Perbincangan berteman kopi, jagung rebus, dan pisang rebus semakin gayeng. Ditemani udara sejuk kaki gunung Pangrango, dialog lancar sambung menyambung.
“Tadi saya lihat ada kebun dekat gapura. Berapa semeter, Mang”
“Pinggir jalan yang ada kebunnya 300 pak”
“Wah mahal ya, padahal jauh dari Jakarta”
“Kalo bapak gak ambil, lima bulan lagi saya yang ambil lho nanti”
Wooowww.. aku kaget. Jumlah 1/2 milyar bisa dibayar petani kampung dalam waktu 5 bulan.

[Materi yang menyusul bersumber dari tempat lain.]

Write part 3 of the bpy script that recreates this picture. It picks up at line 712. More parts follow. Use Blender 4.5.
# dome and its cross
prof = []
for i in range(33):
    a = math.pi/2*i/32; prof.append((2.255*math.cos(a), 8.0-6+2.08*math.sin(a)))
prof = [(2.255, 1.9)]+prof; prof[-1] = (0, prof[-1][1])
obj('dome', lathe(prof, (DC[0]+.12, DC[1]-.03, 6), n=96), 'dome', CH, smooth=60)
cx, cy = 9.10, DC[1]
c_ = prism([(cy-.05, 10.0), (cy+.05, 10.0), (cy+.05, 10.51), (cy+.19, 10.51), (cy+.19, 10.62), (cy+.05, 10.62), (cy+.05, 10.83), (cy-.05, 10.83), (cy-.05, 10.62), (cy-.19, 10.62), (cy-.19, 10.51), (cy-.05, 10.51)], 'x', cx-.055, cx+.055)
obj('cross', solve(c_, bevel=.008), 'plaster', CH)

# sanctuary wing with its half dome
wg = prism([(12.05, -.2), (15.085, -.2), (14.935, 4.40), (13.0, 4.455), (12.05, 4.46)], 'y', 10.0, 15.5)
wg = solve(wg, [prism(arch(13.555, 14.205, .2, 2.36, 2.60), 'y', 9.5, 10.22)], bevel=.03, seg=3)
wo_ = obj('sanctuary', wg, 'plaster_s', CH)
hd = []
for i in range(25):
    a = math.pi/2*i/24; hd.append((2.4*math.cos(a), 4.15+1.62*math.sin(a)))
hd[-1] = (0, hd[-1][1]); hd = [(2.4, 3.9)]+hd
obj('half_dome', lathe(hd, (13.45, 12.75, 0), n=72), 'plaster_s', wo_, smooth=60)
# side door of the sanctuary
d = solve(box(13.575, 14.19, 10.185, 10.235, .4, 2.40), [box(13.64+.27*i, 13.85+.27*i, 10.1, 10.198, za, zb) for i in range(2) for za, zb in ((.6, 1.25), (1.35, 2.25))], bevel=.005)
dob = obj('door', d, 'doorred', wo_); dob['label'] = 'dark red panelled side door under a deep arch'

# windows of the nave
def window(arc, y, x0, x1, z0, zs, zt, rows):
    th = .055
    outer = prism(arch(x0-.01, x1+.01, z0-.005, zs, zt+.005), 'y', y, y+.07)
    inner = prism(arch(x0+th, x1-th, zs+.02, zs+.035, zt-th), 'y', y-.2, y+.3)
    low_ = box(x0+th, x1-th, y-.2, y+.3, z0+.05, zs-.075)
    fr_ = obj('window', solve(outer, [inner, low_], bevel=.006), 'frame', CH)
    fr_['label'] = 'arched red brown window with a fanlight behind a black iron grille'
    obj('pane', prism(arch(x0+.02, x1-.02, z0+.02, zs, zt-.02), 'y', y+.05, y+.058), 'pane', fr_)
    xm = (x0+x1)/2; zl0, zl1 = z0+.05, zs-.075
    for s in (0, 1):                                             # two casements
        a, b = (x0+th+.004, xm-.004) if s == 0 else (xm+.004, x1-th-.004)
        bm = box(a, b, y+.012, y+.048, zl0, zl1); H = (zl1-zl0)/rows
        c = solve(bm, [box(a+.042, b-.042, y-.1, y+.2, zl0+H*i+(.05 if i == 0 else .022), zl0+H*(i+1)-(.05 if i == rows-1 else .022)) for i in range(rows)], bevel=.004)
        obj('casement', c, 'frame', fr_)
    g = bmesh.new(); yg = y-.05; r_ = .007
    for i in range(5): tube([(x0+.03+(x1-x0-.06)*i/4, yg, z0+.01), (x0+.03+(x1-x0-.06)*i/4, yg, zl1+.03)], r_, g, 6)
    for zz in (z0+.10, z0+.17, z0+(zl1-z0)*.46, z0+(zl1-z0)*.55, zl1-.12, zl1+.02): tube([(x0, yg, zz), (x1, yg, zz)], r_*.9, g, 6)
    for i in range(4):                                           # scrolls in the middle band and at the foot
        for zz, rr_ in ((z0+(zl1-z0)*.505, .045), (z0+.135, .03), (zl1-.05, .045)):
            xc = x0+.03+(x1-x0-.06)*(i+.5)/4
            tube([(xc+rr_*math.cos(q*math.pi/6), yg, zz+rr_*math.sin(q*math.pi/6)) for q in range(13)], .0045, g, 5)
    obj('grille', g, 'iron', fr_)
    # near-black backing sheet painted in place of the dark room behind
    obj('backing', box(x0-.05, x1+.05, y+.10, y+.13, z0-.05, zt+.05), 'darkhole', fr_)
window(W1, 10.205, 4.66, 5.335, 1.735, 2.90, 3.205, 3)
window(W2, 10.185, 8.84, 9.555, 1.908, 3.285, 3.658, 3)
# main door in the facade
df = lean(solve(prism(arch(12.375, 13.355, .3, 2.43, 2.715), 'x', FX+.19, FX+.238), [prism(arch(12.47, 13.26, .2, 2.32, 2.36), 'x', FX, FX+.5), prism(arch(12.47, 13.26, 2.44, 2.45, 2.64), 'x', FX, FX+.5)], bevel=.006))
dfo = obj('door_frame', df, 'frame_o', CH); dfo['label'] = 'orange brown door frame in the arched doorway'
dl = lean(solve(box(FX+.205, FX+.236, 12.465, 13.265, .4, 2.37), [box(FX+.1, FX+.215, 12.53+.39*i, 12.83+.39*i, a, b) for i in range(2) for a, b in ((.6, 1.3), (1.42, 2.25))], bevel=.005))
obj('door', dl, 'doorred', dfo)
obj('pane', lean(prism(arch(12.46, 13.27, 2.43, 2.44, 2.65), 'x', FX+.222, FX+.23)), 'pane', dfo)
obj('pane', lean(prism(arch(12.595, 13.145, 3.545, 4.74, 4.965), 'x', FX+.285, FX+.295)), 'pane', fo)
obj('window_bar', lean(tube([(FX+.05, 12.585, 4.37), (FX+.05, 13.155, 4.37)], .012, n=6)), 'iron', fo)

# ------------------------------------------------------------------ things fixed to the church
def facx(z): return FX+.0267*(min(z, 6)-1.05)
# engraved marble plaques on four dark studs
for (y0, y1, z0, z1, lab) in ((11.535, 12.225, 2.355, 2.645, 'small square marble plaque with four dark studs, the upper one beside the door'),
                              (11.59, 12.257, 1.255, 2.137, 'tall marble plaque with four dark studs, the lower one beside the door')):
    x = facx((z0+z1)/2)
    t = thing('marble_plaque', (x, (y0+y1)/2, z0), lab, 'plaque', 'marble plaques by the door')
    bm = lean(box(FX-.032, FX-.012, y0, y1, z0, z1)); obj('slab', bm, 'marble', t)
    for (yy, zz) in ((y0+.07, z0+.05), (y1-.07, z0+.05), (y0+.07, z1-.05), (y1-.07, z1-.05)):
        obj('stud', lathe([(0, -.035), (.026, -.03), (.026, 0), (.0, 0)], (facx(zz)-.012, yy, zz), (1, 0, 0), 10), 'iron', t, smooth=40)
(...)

Aku kira itu becandaan pagi hari belaka. Tapi lihatlah kebun dengan metode green house yang terhampar di pinggiran desa. GH seluas 200 meter, bisa ditanami 1000 polybag. Secara kasar, untuk melon, biaya 1 pohon Rp 25 ribu untuk bibit dan pengerjaan selama 7 bulan. 2 kali panen setiap pohon menghasilkan 2 kilogram. Jika harga bagus, keuntungan per pohon 45 sampai 50 ribu.
Hitung saja, itu baru untuk luasan 200 meter. Jika punya 5 green house, kalikan saja.

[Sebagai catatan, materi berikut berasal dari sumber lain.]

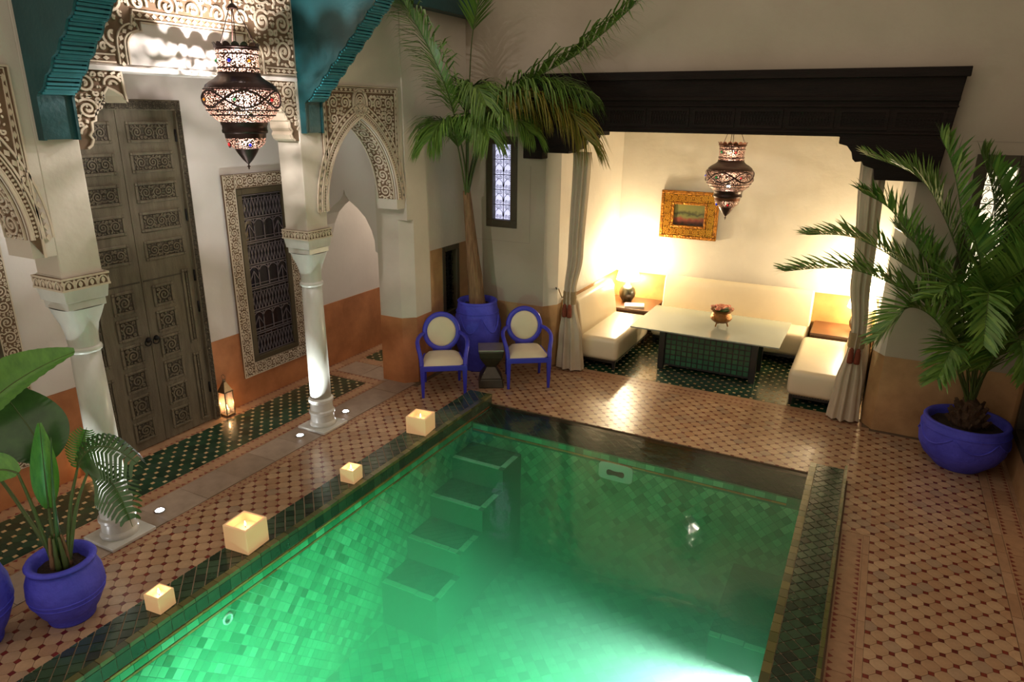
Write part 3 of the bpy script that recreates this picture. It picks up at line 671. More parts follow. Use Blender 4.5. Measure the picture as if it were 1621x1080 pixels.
# ================================================================== things
# ------------------------------------------------------------------ marble columns
def column(y, label):
    c = thing('marble_column', label, 'column', (XC, y, 0))
    MB().box(-.195, .195, -.195, .195, 0, .03).build('base_slab', MARBLE, c, bevel=.006)
    MB().lathe([(.145,.03),(.15,.05),(.145,.07),(.132,.085),(.128,.16),(.142,.175),(.142,.2),(.125,.215),(.122,.3),(.138,.315),(.138,.345),(.115,.36)], 32).build('base', MARBLE, c, True, angle=.6)
    MB().lathe([(.114,.36),(.112,1.0),(.104,1.64)], 32).build('shaft', MARBLE, c, True)
    MB().lathe([(.104,1.64),(.12,1.652),(.124,1.668),(.118,1.684),(.106,1.69)], 32).build('necking_ring', MARBLE, c, True)
    b = MB(); n = 32; prof = [(0,.106),(.3,.11),(.55,.122),(.8,.146),(1,.158)]
    vs_ = []
    for t, r in prof:
        k = t**2*.75
        for j in range(n):
            a = 2*PI*j/n; ca, sa = math.cos(a), math.sin(a); q = 1/max(abs(ca), abs(sa)); rr = r*(1-k)+min(r*.97*q, r*1.25)*k
            vs_.append((rr*ca, rr*sa, 1.69+.31*t))
    b.add(vs_, [(i*n+j, i*n+(j+1)%n, (i+1)*n+(j+1)%n, (i+1)*n+j) for i in range(len(prof)-1) for j in range(n)]); b.build('capital', MARBLE, c, True)
    MB().box(-.145, .145, -.145, .145, 2.0, 2.06).build('lower_abacus', MARBLE, c, bevel=.006)
    MB().frustum(0, 0, 2.06, 2.155, .315, .315, .34, .34).build('upper_abacus', MARBLE, c, bevel=.004)
    bd = MB().box(-.172, .172, -.172, .172, 2.155, 2.25).build('frieze_band', STUCCO_G, c)
    s = MB()
    for mp in (lambda u, v, h: (u, -.172-h, v), lambda u, v, h: (.172+h, u, v), lambda u, v, h: (u, .172+h, v), lambda u, v, h: (-.172-h, u, v)):
        s.ribbon([(-.18,2.162),(.18,2.162)], .014, mp, 0, .01); s.ribbon([(-.18,2.243),(.18,2.243)], .014, mp, 0, .01)
        for i in range(4):
            u = -.17+.085*i
            s.ribbon([(u+.0425-.04*math.cos(t), 2.168+.06*math.sin(t)) for t in [PI*j/8 for j in range(9)]], .01, mp, 0, .01)
            s.prism(leafshape(u+.0425, 2.17, .05, PI/2), 0, .009, mp); s.prism(leafshape(u+.001, 2.235, .04, -PI/2), 0, .009, mp)
    s.build('band_carving', STUCCO, bd)
    MB().box(-.155, .155, -.155, .155, 2.25, 2.262).build('band_cap', PLASTER, c)
    return c
column(CA, 'veined marble column rising behind the broad-leaved potted plant')
column(CB, 'veined marble column standing free in front of the lattice window')

# ------------------------------------------------------------------ teal corbels
def corbel(y, label):
    c = thing('wooden_corbel', label, 'corbel', (XA+.0, y, 3.2)); w = .125
    prof = [(0,0),(.07,0),(.075,.28)]; n = 9; x0, z0, x1, z1 = .09, .3, 1.08, 1.25
    step = []
    for i in range(n):
        xa, za = x0+(x1-x0)*i/n, z0+(z1-z0)*i/n; xb, zb = x0+(x1-x0)*(i+1)/n, z0+(z1-z0)*(i+1)/n
        for t in (.05, .3, .55, .8):
            bul = .022*math.sin(PI*t); dx, dz = (zb-za), -(xb-xa); l = math.hypot(dx, dz)
            step.append((xa+(xb-xa)*t+dx/l*bul, za+(zb-za)*t+dz/l*bul))
    for sg in (-1, 1):
        MB().prism(prof+step+[(1.1,1.28),(1.1,1.6),(0,1.6)], w-.018 if sg > 0 else -w, w if sg > 0 else -w+.018, lambda u, v, h: (u, h, v)).build('side_board', TEAL, c)
    MB().prism([(0,.005),(.055,.005),(.06,.29),(.075,.315),(1.07,1.27),(1.07,1.6),(0,1.6)], -w+.018, w-.018, lambda u, v, h: (u, h, v)).build('core', TEAL, c)
    for i in range(n*5):
        t = (i+.5)/(n*5); ph = math.sin(PI*((t*n)%1))*.018
        x, z = x0+(x1-x0)*t+.006+ph*.7, z0+(z1-z0)*t-.006-ph*.7
        MB().box(x-.008, x+.008, -w+.019, w-.019, z-.008, z+.008).build('rib', TEALR, c).rotation_euler = (0,0,0)
    return c
corbel(CA, 'ribbed teal wooden corbel at the top left above the first column')
corbel(CB, 'ribbed teal wooden corbel between the hanging lantern and the pointed arch')

# ------------------------------------------------------------------ pierced metal lanterns
pm = bpy.data.materials.new('pierced copper sheet'); pm.use_nodes = True; nt = pm.node_tree; N = nt.nodes; Lk = nt.links; B = N['Principled BSDF']
B.inputs['Base Color'].default_value = sr(84,58,46); B.inputs['Metallic'].default_value = .55; B.inputs['Roughness'].default_value = .45
tcp = N.new('ShaderNodeTexCoord'); vo = N.new('ShaderNodeTexVoronoi'); vo.inputs['Scale'].default_value = 92; Lk.new(tcp.outputs['Object'], vo.inputs['Vector'])
lt = N.new('ShaderNodeMath'); lt.operation = 'LESS_THAN'; lt.inputs[1].default_value = .45; Lk.new(vo.outputs['Distance'], lt.inputs[0])
tp = N.new('ShaderNodeBsdfTransparent'); mxp = N.new('ShaderNodeMixShader'); Lk.new(lt.outputs[0], mxp.inputs[0]); Lk.new(B.outputs[0], mxp.inputs[1]); Lk.new(tp.outputs[0], mxp.inputs[2]); Lk.new(mxp.outputs[0], N['Material Output'].inputs['Surface'])
LMET = mat('dark lantern metal', sr(62,44,40), .38, metal=.75, var=.3, vscale=20); LRIM = mat('copper lantern rim', sr(110,66,46), .4, metal=.7, var=.3, vscale=20)
JEW = {k: mat('glass jewel '+k, sr(*c), .1, emis=sr(*c), estr=e, coat=1) for k, c, e in (('blue',(20,40,220),.5),('amber',(240,150,20),.6),('red',(210,20,30),.5),('green',(20,140,70),.4))}
BULB = mat('bright bulb glass', (1,1,1,1), .3, emis=(1,.85,.66,1), estr=30)
def lantern(loc, sc, label, top, jewels, lamps, col, bulbz, rimcol):
    o = thing('hanging_lantern', label, 'lantern', loc); s = sc
    P = lambda prof: [(r*s, z*s) for r, z in prof]
    rim = MB()
    for i in range(16):
        a = 2*PI*i/16; r0, r1 = .158, .17; q = []
        for t in [PI*j/6 for j in range(7)]: q.append((a+.19*math.cos(t), .925+.035*math.sin(t)))
        rim.add([((r0+(z-.925)*.4)*s*math.cos(x), (r0+(z-.925)*.4)*s*math.sin(x), z*s) for x, z in q]+[((r0+.006+(z-.925)*.4)*s*math.cos(x), (r0+.006+(z-.925)*.4)*s*math.sin(x), z*s) for x, z in q], [tuple(range(6,-1,-1)), tuple(range(7,14))]+[(k,(k+1)%7,7+(k+1)%7,7+k) for k in range(7)])
    rim.lathe(P([(.16,.915),(.168,.92),(.168,.93),(.16,.932)]), 40, cap0=False, cap1=False); rim.build('scalloped_rim', rimcol, o)
    MB().lathe(P([(.156,.735),(.152,.8),(.154,.87),(.158,.92)]), 48, cap0=False, cap1=False).build('pierced_neck', pm, o, True)
    b = MB()
    for z in (.74, .775, .875, .91): b.lathe(P([(.155,z-.006),(.162,z),(.155,z+.006)]), 40, cap0=False, cap1=False)
    b.build('neck_band', LMET, o, True)
    MB().lathe(P([(.272,.625),(.262,.648),(.225,.676),(.185,.7),(.164,.72),(.157,.738)]), 48, cap0=False, cap1=False).build('shoulder', LMET, o, True)
    body = [(.182,.372),(.225,.405),(.262,.45),(.284,.5),(.29,.55),(.284,.595),(.272,.626)]
    MB().lathe(P(body), 48, cap0=False, cap1=False).build('pierced_body', pm, o, True)
    def rad(z):
        for (r0, z0), (r1, z1) in zip(body, body[1:]):
            if z0 <= z <= z1: return r0+(r1-r0)*(z-z0)/(z1-z0)
        return .28
    b = MB()
    for sg in (-1, 1):
        b.tube([((rad(z)+.003)*s*math.cos(a), (rad(z)+.003)*s*math.sin(a), z*s) for a, z in [(2*PI*i/96, .545+sg*.062*math.sin(2*PI*i/96*3+.4)) for i in range(96)]], .009*s, 5, True)
    for z in (.462, .618, .425): b.tube([((rad(z)+.003)*s*math.cos(2*PI*i/48), (rad(z)+.003)*s*math.sin(2*PI*i/48), z*s) for i in range(48)], .006*s, 5, True)
    b.build('eye_strapwork', LMET, o, True)
    MB().lathe(P([(.16,.285),(.174,.29),(.176,.31),(.172,.318),(.172,.345),(.178,.352),(.182,.374)]), 40, cap0=False, cap1=False).build('collar', LMET, o, True)
    MB().lathe(P([(.156,.25),(.158,.27),(.16,.287)]), 40, cap0=False, cap1=False).build('collar_ring', rimcol, o, True)
    MB().lathe(P([(.092,.165),(.14,.2),(.152,.235),(.156,.252)]), 40, cap0=False, cap1=False).build('pierced_bowl', pm, o, True)
    MB().lathe(P([(.012,.05),(.04,.08),(.075,.13),(.094,.167)]), 32, cap0=False, cap1=False).build('cone', LMET, o, True)
    fi = MB().lathe(P([(.001,0),(.006,.012),(.005,.02),(.016,.027),(.005,.034),(.006,.045),(.014,.052)]), 12, cap0=False).build('finial', LMET, o, True)
    for i, (z, a, r, k) in enumerate(jewels):
        j = MB().sphere((r*s*math.cos(a), r*s*math.sin(a), z*s), .013*s, 10, 6).build('glass_jewel', JEW[k], o, True); j['label'] = k+' glass jewel'
        MB().tube([((r*s-.004)*math.cos(a)-math.sin(a)*.02*s*math.cos(t), (r*s-.004)*math.sin(a)+math.cos(a)*.02*s*math.cos(t), z*s+.02*s*math.sin(t)) for t in [2*PI*q/14 for q in range(14)]], .005*s, 5, True).build('jewel_mount', LMET, o, True)
    for i in range(3):
        a = 2*PI*i/3+.5; p0 = Vector((.155*s*math.cos(a), .155*s*math.sin(a), .93*s)); p1 = Vector((.03*s*math.cos(a), .03*s*math.sin(a), 1.21*s)); MB().tube([p0, p1], .004, 5).build('chain', LMET, o)
    MB().lathe([(.012,1.2*s),(.045*s,1.205*s),(.03*s,1.225*s),(.012,1.24*s)], 16).build('hanger_cap', LMET, o, True)
    MB().tube([(0,0,1.23*s),(0,0,top-loc[2])], .006, 6).build('hanging_rod', LMET, o)
    bl = MB().sphere((0,0,bulbz*s), .022*s, 12, 8).build('bulb', BULB, o, True)
    MB().tube([(0,0,(bulbz+.02)*s),(0,0,1.21*s)], .004, 5).build('flex', LMET, o)
    for lz, le, lr in lamps: light('lantern_light', 'POINT', (0,0,lz*s), le, col, lr, o)
    return o
JA = [(.825,-1.15,.157,'blue'),(.825,-.2,.157,'amber'),(.825,-2.2,.157,'green'),(.54,-.92,.292,'green'),(.54,-2.0,.285,'amber'),(.2,-.55,.142,'blue'),(.54,.12,.292,'red'),(.2,-1.9,.142,'red')]
JB = [(.84,-1.1,.157,'red'),(.84,-2.3,.157,'green'),(.545,-1.95,.29,'green'),(.545,-.9,.29,'red'),(.545,-3.0,.29,'blue'),(.2,-2.45,.142,'blue'),(.2,-1.3,.142,'red')]
lantern((-4.62, 4.18, 2.945), 1.0, 'large dark pierced metal lantern hanging before the carved frieze', 5.2, JA, ((.885,110,.012),(.52,170,.02)), (1,.9,.85), .93, LMET)
lantern((-1.76, 9.44, 2.10), 1.03, 'copper pierced lantern hanging in the alcove above the glass table', 3.6, JB, ((.42,30,.02),(.56,65,.02),(.82,30,.02)), (1,.86,.66), .42, LRIM)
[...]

Mang Uden, petani sekaligus didapuk jadi ketua Kelompok Tani Gede Harapan, lancar bercerita seluk beluk pertanian. Dulu dia petani sambil lalu, menanam cabai dan tomat. Jika ada order mengantar peneliti atau penyuka alam naik gunung di kampungnya, pertanian ia tinggal.
Sampailah sekitar 5 tahun lalu, sebuah perusahaan yang mengambil air bersih di dekat desanya, menyalurkan dana CSR untuk meningkatkan kapasitas pertanian. Adalah Karya Masyarakat Mandiri (KMM), underbow Dompet Dhuafa menjadi pendamping petani memanfaatkan CSR tersebut. Mang Uden terpilih. Ahli pertanian KMM, mengajarkan sistem baru pertanian menggunakan green house. Bibit dipilih yang terbaik. Petani naik kelas, menandur tanaman yang tak pernah mereka kenal, seperti paprika. Hasilnya, terlihat dari kondisi rumah dan kendaraan warga saat ini.

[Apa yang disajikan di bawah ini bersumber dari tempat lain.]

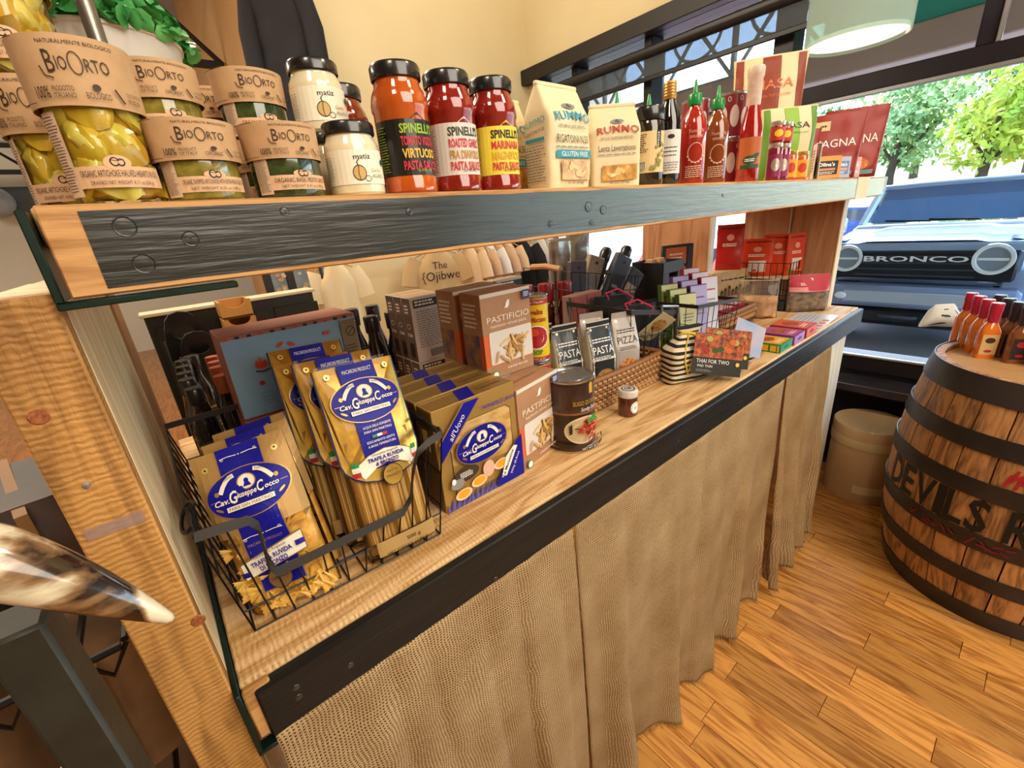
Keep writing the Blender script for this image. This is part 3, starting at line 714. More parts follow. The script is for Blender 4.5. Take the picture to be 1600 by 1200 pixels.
def sauce(label, loc, glass, cap, lab, ink, rz=0, k=1., word=None):
    t = thing('hot_sauce_bottle', label, 'bottle', loc, rz, 'hot sauce bottles on the barrel')
    w = .021*k
    prof = [(w, 0), (w, .075*k), (w*.9, .085*k), (w*.55, .10*k), (w*.42, .106*k), (w*.40, .126*k)]
    g = G()
    vs = []; fs = []; q = 4
    n = 20
    for r, z in prof:
        p = 5 if z < .08*k else 2.4
        for i in range(n):
            a = 2*pi*i/n; c, s = math.cos(a), math.sin(a); vs.append((r*math.copysign(abs(c)**(2/p), c), r*.72*math.copysign(abs(s)**(2/p), s), z))
    for j in range(len(prof)-1):
        for i in range(n): fs.append((j*n+i, j*n+(i+1) % n, (j+1)*n+(i+1) % n, (j+1)*n+i))
    fs += [tuple(range(n-1, -1, -1)), tuple((len(prof)-1)*n+i for i in range(n))]
    g.add(vs, fs).obj('bottle_glass', glass, t)
    G().lathe([(w*.62, .102*k), (w*.60, .125*k), (w*.66, .132*k), (w*.66, .150*k), (w*.6, .153*k)], 18).obj('cap_seal', cap, t)
    pr = Print(front(-w*.72), .0005); pr.rect(-w*.84, w*.84, .012*k, .068*k, lab); pr.ell(0, .052*k, w*.5, .008*k, ink)
    if word: pr.text(word, 0, .030*k, .007*k, ink, w*1.2)
    pr.ell(0, .022*k, w*.4, .004*k, REDP); pr.done('label', t); return t
AMB = P('amber sauce', '#d9701a', .12, coat=1); BRS = P('brown sauce', '#7a4620', .12, coat=1); RDS = P('red sauce', '#a42a1a', .12, coat=1)
REDC = P('red seal', '#b01838', .3, coat=.5); BLKC = P('black seal', '#22222a', .35, coat=.4); GLDL = P('tan label', '#cfae72', .5)
TL = P('dark label', '#2a2126', .5)
wd = ['nearest', 'second', 'third', 'fourth', 'farthest']
p0 = az(1534, 558, BH); dirv = Vector((.85, .52, 0)).normalized()
for k in range(4):
    p = p0+Vector((.062, .028, 0))*k
    sauce(f'{wd[k]} red sealed amber hot sauce bottle in the left row on the barrel', (p.x, p.y, BH), AMB, REDC, GLDL, BRN, -62, 1.32)
p1 = az(1582, 566, BH)
for k in range(4):
    p = p1+Vector((.062, .028, 0))*k
    sauce(f'{wd[k]} black sealed brown hot sauce bottle in the second row on the barrel', (p.x, p.y, BH), BRS, BLKC, TL, REDP, -62, 1.32)
p2 = az(1632, 576, BH)
for k in range(3):
    p = p2+Vector((.062, .028, 0))*k
    sauce(f'{wd[k]} red hot sauce bottle in the right row on the barrel, at the frame edge', (p.x, p.y, BH), RDS, REDC, TL, GLDL, -62, 1.32)
# crumpled black and white bag behind them
p = az(1500, 520, BH)
t = thing('patterned_bag', 'crumpled black and white bag on the far side of the barrel head', 'bag', (p.x+.10, p.y+.08, BH), -50)
g = Bag(.17, .09, .10, 2.2, lambda q: max(.1, math.sin(pi*min(1, q*.9+.1))), lambda q: 1-.55*q, .016, 16, 3).geo()
g.obj('cloth', P('white cloth', '#d8dad6', .8), t)
b = Bag(.17, .09, .10, 2.2, lambda q: max(.1, math.sin(pi*min(1, q*.9+.1))), lambda q: 1-.55*q, .016, 16, 3)
pr = Print(b.frontmap, .001)
pr.poly([(-.06, .01), (.0, .02), (-.01, .05), (-.045, .045)], INK); pr.poly([(-.03, .055), (.005, .05), (.0, .085), (-.015, .085)], INK); pr.poly([(.02, .01), (.06, .012), (.045, .04), (.015, .055)], INK); pr.text('V', .03, .06, .02, INK, .02); pr.done('pattern', t)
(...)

Petani tidak hanya bertanam, mereka juga diajari pengemasan. KMM mencarikan pembeli, memotong rantai penjualan yangg selama ini dikuasai tengkulak. Gaya hidup sehat, mulai dari sistem tanam organik hingga jualan kesegaran karena dipetik di hari yang sama, ikut melengkapi pertanian yang naik kelas.
Nah, kalau begini, gak heran petani “nyombong” bisa membeli tanah seharga ratusan juta rupiah. Mau pensiun jadi petani, tentu bukan harapan yang muluk-muluk.